Actually, I’ll go you one better: if it were up to me, any character that started in DC can/must be returned to DC once the character’s run finishes in Vertigo-so Vertigo wants to publish a dark, modern, edgy deconstruction of “Swing With Scooter” comic? Swell…and as long as it’s running, Scooter, Cookie, Malibu and the others are off-limits in DC. But when the book folds, the characters get returned to DC the way the Doom Patrol did (after years of inter-company bickering), the way Animal Man did (after Grant Morrison demanded it) and apparently the way they made a pre-arranged agreement for Deadman. And who knows–that may be how they’re handling it now—you make a good point about the Madame Xanadu series.

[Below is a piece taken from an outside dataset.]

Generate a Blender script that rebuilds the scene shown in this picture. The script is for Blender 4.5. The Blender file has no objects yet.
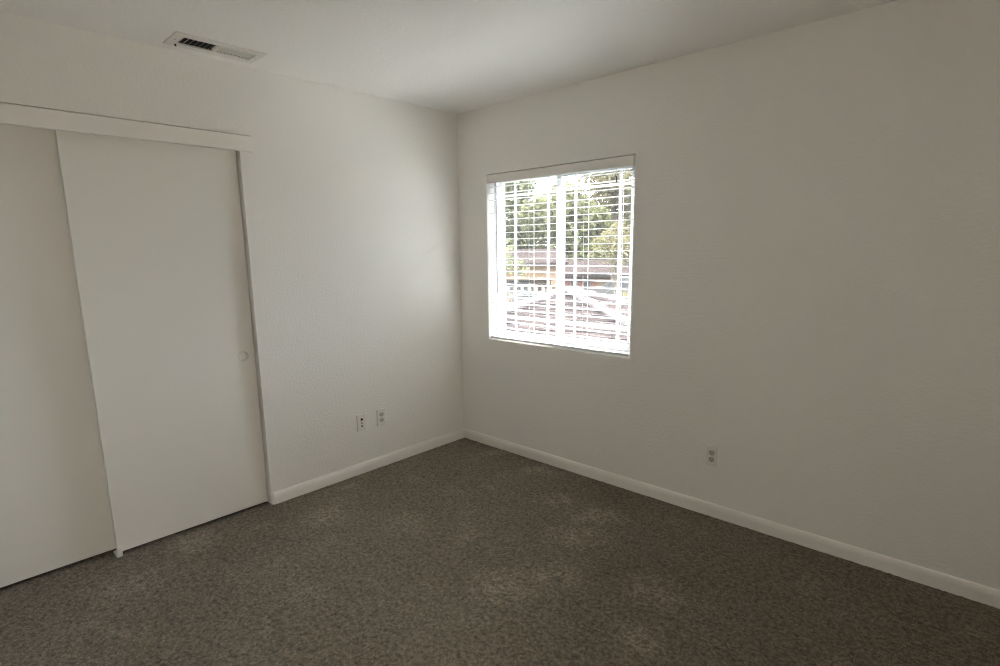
import bpy, bmesh, math, random
from mathutils import Vector, Matrix, noise
random.seed(7)
S = bpy.context.scene
COL = S.collection

# ------------------------------------------------------------------ camera
cam_d = bpy.data.cameras.new('camera')
cam = bpy.data.objects.new('camera', cam_d); COL.objects.link(cam)
YAW, PITCH, ROLL = 2.32705, -0.177957, -0.014549
FPX = 549.284
fw = Vector((math.cos(PITCH)*math.cos(YAW), math.cos(PITCH)*math.sin(YAW), math.sin(PITCH)))
rt = fw.cross(Vector((0, 0, 1))).normalized(); up = rt.cross(fw)
c_, s_ = math.cos(ROLL), math.sin(ROLL)
rx = c_*rt + s_*up; ux = -s_*rt + c_*up
cam.matrix_world = Matrix(((rx.x, ux.x, -fw.x, 3.06769), (rx.y, ux.y, -fw.y, -2.89360),
                           (rx.z, ux.z, -fw.z, 1.47834), (0, 0, 0, 1)))
cam_d.sensor_width = 36.0; cam_d.lens = FPX*36/1000
cam_d.shift_x = 0.006336; cam_d.shift_y = 0.014437
cam_d.clip_start = 0.02; cam_d.clip_end = 500
S.camera = cam

# ------------------------------------------------------------------ world: bright overcast sky
SKY = 33.0
W = bpy.data.worlds.new('sky'); S.world = W; W.use_nodes = True
nt = W.node_tree; nt.nodes.clear()
out = nt.nodes.new('ShaderNodeOutputWorld'); bg = nt.nodes.new('ShaderNodeBackground')
tc = nt.nodes.new('ShaderNodeTexCoord'); sx = nt.nodes.new('ShaderNodeSeparateXYZ')
cr = nt.nodes.new('ShaderNodeValToRGB')
nt.links.new(tc.outputs['Generated'], sx.inputs[0]); nt.links.new(sx.outputs['Z'], cr.inputs[0])
cr.color_ramp.elements[0].position = 0.0; cr.color_ramp.elements[0].color = (0.49, 0.56, 0.63, 1)
cr.color_ramp.elements[1].position = 0.9; cr.color_ramp.elements[1].color = (0.88, 0.98, 1.12, 1)
nt.links.new(cr.outputs[0], bg.inputs[0]); bg.inputs[1].default_value = SKY
nt.links.new(bg.outputs[0], out.inputs[0])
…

It just pisses me off to see Vertigo flailing away at trying to find a vehicle for Swamp Thing (heh–remember the one series with Tefe where Swampy was an occasional guest star in his own title?) when he could return to the DCU which to me is where he works best. (I read a recent interview with DiDido where he said that Swampy is pretty much off-limits forever.) Hell, for me, Constantine works better on the fringes of the DCU as well (think of Moore’s and Veitch’s runs).

Tengu:

You know, that would explain a lot about Lost.

No, no it really isn’t. :wink: There is nothing that approaches Hawkworld in terms of fuck-up.

I, too, am actually glad Johns is leaving JSA. I think he was running on empty there.

Gail Simone would be just about perfect for JSA, I think. Her Birds of Prey was good writing for an ensemble group (although, smaller), and she has done well with some of the JSA characters in the past. Plus, All-New Atom was fantastic, of course. Just wonder if she’d be able to handle both JSA and Wonder Woman, since she apparently had problems doing both BoP and Atom.

At that point, she was writing 4 ongoing books - BoP, Atom, Gen[sup]13[/sup], and Welcome to Tranquility. Atom and Gen[sup]13[/sup] suffered for the split attention.

Right now, she’s only writing 2 - Wonder Woman, and Secret Six.